Corporation Tax Relief Changes for Goodwill

Category: Healthcare - Posted On: Jul 6 2016


When care home businesses are purchased there may be an element of goodwill value included in the purchase cost. The goodwill amount is the cost over and above the fair value of the net assets of the business. Businesses usually capitalise this goodwill as an intangible fixed asset and write it off over a number of years, known as amortisation.

Previous corporation tax rules

For certain goodwill purchases before 8 July 2015, limited companies were allowed to claim a corporation tax relief deduction for the amortisation amount each year as long as their accounts complied with accounting standards.
The sale of most types of goodwill purchased before 8 July 2015 is taxable as a capital gain or loss.

New corporation tax rules

For goodwill purchased after 8 July 2015, limited companies will not be allowed to claim a tax deduction for its amortisation. They will however still be allowed to continue claiming the tax relief for the amortisation of existing goodwill that was purchased before 8 July 2015.

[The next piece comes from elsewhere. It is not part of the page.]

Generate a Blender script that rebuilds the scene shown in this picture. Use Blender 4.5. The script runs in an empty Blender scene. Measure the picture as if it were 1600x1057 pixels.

The sale of goodwill which was purchased after 8 July 2015 is now taxable as a trading profit. If a loss arises, it is treated as a non-trading deficit.

The sale of most types of goodwill which was originally purchased before 8 July 2015 is still taxable as a capital gain or loss.

Summary

The above is a very simple outline of changes to the corporation tax treatment of goodwill but, as always with tax, there are other complications and exceptions which need to be considered for each individual case.